→ Exercise
Pull each line containing "that" out of the data and copy it.

[Begin Data segment]

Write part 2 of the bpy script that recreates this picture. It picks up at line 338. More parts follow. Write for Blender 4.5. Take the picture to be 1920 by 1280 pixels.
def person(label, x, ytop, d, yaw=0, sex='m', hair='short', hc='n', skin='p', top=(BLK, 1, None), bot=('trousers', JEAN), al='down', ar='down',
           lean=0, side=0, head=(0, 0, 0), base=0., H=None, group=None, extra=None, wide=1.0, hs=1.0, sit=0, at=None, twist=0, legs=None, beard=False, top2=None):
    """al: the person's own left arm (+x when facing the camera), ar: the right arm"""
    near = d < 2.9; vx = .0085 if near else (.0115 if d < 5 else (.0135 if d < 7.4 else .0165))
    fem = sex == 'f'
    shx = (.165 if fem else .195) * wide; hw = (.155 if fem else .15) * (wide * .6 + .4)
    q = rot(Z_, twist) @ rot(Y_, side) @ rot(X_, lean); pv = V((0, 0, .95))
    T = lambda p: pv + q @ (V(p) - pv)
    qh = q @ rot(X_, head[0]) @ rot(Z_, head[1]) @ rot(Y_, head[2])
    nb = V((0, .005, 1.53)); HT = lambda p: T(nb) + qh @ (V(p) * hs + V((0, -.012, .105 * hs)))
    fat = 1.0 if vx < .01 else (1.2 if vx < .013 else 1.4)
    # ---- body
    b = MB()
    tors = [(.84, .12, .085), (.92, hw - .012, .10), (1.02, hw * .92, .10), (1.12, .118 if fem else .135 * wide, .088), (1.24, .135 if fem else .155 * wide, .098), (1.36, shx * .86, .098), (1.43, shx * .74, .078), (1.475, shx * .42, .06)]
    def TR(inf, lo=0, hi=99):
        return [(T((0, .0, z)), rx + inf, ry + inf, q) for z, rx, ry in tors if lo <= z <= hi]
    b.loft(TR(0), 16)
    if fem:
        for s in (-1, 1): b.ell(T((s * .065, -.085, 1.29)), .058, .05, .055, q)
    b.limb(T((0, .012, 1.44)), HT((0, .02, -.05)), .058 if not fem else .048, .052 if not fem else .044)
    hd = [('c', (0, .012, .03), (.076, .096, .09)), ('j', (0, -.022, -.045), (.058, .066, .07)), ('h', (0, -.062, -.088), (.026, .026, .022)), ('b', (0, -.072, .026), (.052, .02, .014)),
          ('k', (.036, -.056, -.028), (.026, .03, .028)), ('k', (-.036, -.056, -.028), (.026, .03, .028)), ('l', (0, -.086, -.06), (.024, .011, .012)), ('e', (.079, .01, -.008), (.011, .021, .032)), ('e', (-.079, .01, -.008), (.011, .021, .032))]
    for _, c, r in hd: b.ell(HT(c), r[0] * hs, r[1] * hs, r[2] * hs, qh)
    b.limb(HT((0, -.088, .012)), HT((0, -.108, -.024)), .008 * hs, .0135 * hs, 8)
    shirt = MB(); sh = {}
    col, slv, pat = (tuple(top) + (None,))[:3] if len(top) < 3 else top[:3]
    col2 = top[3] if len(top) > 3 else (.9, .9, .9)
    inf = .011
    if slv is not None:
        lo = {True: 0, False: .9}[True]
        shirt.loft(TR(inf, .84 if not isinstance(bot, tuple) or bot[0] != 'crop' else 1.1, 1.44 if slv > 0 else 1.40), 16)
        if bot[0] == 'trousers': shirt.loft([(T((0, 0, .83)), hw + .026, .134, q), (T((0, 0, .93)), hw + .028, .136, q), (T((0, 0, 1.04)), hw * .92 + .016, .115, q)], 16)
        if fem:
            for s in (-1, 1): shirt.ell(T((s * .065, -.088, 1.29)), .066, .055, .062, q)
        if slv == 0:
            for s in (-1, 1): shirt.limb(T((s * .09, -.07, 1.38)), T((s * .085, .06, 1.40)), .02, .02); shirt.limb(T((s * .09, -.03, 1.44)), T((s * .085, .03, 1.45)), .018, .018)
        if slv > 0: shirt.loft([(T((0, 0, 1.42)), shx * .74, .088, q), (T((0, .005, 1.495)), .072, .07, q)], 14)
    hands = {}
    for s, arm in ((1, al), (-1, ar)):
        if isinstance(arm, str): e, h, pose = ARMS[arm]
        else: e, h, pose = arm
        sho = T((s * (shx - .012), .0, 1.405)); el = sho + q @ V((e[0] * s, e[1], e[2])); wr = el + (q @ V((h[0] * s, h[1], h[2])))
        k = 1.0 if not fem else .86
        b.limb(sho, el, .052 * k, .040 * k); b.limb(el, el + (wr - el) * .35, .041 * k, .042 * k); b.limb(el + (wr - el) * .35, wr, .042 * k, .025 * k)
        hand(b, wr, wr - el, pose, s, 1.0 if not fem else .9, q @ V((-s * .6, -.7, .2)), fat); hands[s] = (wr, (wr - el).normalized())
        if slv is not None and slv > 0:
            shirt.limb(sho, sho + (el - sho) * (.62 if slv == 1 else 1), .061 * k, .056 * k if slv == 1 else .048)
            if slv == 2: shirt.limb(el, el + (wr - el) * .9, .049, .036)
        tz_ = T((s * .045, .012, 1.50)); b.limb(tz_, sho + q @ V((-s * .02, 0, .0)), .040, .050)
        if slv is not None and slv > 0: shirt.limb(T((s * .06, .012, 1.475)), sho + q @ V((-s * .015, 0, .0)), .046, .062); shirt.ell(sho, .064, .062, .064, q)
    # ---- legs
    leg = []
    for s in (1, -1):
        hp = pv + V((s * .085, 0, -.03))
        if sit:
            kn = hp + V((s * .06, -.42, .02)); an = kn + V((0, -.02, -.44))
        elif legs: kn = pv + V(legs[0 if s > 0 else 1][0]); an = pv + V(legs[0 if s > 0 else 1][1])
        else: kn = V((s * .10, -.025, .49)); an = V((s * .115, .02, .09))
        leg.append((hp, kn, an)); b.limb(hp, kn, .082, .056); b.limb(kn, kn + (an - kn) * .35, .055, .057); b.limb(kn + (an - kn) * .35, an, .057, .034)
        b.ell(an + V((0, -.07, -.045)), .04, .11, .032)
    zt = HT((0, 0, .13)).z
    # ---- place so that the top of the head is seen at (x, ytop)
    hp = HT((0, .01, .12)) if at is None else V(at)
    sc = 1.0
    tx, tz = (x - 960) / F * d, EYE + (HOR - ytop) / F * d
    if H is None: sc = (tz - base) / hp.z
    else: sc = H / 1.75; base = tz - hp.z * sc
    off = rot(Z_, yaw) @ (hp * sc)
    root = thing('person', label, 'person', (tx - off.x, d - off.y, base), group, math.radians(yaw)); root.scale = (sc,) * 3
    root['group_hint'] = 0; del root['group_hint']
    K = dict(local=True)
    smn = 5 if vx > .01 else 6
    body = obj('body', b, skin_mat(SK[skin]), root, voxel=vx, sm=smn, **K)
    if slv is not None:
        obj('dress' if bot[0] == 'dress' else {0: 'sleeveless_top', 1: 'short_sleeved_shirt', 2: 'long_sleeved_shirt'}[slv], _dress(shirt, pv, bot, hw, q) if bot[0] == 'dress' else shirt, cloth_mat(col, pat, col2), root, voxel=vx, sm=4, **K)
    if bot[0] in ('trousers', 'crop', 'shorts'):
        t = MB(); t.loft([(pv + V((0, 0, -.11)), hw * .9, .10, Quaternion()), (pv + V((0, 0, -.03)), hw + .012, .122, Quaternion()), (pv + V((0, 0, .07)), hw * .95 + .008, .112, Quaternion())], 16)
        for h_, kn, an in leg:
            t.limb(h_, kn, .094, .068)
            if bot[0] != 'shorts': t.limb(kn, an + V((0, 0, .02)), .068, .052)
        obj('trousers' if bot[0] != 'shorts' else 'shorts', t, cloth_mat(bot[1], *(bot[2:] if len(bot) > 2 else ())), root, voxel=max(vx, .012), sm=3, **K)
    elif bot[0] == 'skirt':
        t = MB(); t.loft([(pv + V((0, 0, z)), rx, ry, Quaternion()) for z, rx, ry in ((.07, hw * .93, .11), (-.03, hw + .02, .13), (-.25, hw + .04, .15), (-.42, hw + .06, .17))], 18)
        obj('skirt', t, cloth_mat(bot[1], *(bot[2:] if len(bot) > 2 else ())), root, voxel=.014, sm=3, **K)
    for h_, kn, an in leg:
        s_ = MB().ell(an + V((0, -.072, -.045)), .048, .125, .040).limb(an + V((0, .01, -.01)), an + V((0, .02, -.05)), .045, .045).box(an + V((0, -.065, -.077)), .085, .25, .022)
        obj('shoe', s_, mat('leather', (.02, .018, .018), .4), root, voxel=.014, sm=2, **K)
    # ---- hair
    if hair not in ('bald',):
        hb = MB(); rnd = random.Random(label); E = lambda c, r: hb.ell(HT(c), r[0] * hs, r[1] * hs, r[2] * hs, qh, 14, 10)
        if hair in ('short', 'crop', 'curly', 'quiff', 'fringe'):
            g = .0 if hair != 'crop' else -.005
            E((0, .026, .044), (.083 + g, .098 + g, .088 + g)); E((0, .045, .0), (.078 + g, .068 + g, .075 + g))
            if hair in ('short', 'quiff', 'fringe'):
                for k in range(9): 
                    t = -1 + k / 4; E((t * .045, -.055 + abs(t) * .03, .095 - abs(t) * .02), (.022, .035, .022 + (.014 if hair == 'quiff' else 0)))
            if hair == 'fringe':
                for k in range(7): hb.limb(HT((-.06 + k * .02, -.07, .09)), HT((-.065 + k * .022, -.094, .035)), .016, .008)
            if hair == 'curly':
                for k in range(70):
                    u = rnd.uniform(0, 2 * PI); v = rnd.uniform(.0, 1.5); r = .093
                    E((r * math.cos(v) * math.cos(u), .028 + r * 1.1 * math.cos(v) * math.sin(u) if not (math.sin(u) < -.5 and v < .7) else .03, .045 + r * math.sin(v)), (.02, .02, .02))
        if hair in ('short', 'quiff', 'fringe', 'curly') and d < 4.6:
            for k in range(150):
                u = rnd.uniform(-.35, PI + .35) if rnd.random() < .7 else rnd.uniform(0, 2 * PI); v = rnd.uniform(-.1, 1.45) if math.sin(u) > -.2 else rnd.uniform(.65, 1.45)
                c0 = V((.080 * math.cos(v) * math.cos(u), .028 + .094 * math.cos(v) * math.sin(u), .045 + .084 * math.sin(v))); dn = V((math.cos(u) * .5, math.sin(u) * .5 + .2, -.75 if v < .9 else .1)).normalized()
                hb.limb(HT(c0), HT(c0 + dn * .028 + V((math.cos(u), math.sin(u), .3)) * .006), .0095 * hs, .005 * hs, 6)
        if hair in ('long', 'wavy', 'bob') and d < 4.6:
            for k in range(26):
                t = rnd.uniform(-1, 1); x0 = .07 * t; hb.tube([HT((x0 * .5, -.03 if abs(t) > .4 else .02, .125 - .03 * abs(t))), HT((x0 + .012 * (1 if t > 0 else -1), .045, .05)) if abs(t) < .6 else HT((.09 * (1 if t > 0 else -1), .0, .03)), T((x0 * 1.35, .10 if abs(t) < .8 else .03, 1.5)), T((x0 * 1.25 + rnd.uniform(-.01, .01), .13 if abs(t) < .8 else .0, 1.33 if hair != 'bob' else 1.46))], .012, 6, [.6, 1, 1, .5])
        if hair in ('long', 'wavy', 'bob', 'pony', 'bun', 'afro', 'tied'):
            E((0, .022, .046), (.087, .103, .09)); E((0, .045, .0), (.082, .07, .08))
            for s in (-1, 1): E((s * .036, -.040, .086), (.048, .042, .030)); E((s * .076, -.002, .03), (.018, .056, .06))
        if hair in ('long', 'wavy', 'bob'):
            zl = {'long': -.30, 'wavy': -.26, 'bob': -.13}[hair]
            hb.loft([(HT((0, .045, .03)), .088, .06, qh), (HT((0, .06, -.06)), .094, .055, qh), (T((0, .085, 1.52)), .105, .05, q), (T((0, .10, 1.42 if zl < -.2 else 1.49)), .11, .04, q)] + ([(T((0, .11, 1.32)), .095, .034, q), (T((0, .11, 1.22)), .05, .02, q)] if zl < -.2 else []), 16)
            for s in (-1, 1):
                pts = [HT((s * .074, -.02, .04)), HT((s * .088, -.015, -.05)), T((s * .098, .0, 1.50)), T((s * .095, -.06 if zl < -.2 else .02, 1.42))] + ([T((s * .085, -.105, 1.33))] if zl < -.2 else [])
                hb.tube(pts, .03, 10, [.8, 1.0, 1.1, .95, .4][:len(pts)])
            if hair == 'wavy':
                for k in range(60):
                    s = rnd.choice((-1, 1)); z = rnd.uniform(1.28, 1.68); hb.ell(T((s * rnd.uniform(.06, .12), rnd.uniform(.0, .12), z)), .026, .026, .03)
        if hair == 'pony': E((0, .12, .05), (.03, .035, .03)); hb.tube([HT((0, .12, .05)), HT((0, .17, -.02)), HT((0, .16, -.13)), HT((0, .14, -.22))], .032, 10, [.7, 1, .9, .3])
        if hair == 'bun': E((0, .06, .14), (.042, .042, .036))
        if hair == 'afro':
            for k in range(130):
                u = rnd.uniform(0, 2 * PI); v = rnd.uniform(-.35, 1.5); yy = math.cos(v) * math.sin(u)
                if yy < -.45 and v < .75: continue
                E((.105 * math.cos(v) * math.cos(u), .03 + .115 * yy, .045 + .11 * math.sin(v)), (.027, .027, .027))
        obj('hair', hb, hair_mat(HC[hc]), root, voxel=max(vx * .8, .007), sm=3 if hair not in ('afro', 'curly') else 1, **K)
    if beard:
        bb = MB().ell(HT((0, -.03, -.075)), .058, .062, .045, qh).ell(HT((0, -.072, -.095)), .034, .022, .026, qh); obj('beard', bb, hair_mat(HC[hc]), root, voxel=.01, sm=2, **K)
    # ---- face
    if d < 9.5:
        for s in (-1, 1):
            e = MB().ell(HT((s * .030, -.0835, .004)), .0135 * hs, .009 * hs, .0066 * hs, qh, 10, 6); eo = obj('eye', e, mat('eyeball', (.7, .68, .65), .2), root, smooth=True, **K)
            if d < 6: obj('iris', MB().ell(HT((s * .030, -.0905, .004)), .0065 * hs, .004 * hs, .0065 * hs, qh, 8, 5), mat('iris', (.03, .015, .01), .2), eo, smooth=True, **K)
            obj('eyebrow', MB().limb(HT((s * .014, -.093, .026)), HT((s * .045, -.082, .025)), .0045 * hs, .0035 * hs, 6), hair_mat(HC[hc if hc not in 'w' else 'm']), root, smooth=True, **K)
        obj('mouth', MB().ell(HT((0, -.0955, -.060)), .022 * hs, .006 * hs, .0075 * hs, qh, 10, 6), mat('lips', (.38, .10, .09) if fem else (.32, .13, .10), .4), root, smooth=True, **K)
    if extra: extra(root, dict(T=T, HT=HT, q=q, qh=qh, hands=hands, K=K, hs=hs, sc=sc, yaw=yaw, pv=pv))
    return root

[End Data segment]

→ Result of this exercise
Write part 2 of the bpy script that recreates this picture. It picks up at line 338. More parts follow. Write for Blender 4.5. Take the picture to be 1920 by 1280 pixels.
    # ---- place so that the top of the head is seen at (x, ytop)